Le osservazioni sulle proposte di legge

L’Associazione ha quindi formulato le proprie osservazioni sull’impianto normativo di ciascun provvedimento, condividendo solo quello della proposta C. 210, che prevede che “la retribuzione minima applicabile ai lavoratori del settore privato deve coincidere con il valore del trattamento economico complessivo stabilito dal contratto collettivo nazionale di lavoro stipulato dalle associazioni di rappresentanza dei lavoratori e dei datori di lavoro comparativamente più rappresentative sul piano nazionale. Detto valore deve intendersi applicabile a tutti i lavoratori del settore di riferimento, ovunque impiegati nel territorio nazionale”. Solo per quei settori produttivi non coperti dalla contrattazione collettiva, il comma 3 dell’art. 1 della proposta, prevede, infatti, che la fissazione della retribuzione minima applicabile ai lavoratori sia individuata con decreto del Ministro del lavoro e delle politiche sociali.

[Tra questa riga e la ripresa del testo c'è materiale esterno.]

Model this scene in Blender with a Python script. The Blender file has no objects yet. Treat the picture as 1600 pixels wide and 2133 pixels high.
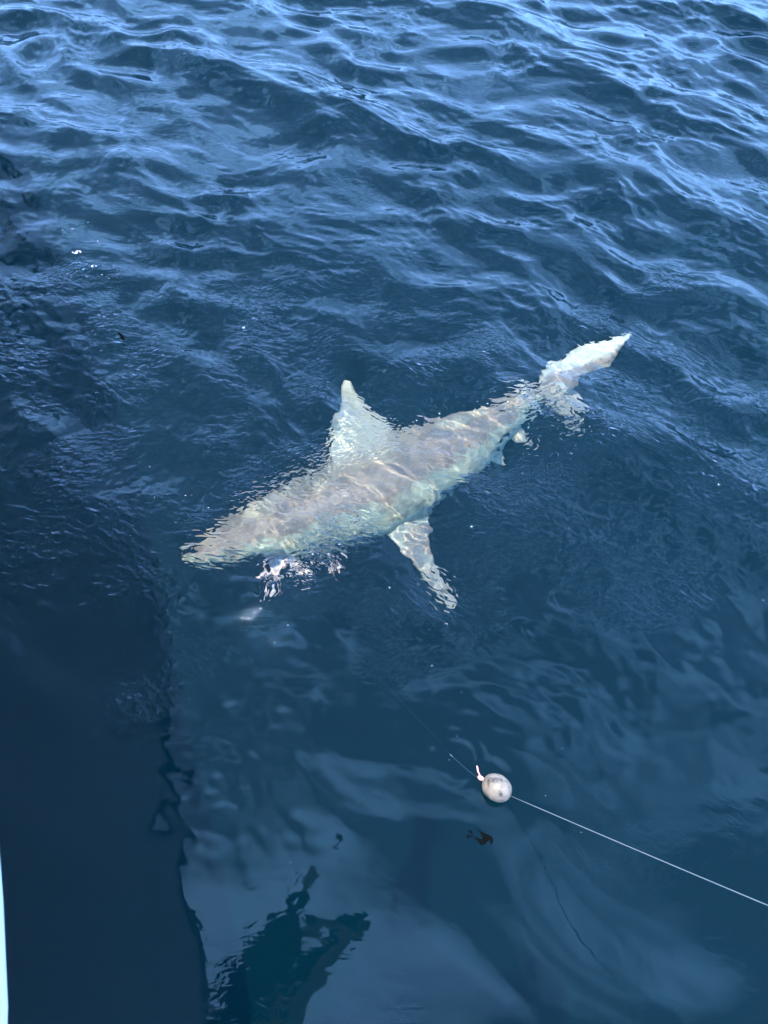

In conclusione, secondo ANCE, appare indispensabile mantenere fermo il ruolo della contrattazione collettiva, per l’edilizia nazionale e territoriale, quale garanzia di proporzionalità e adeguatezza, rendendo obbligatoria l’applicazione dei CCNL e territoriali per l’edilizia. Ciò garantirebbe il conseguente riconoscimento di tutte le relative tutele e prestazioni, anche in termini di formazione e sicurezza sul lavoro.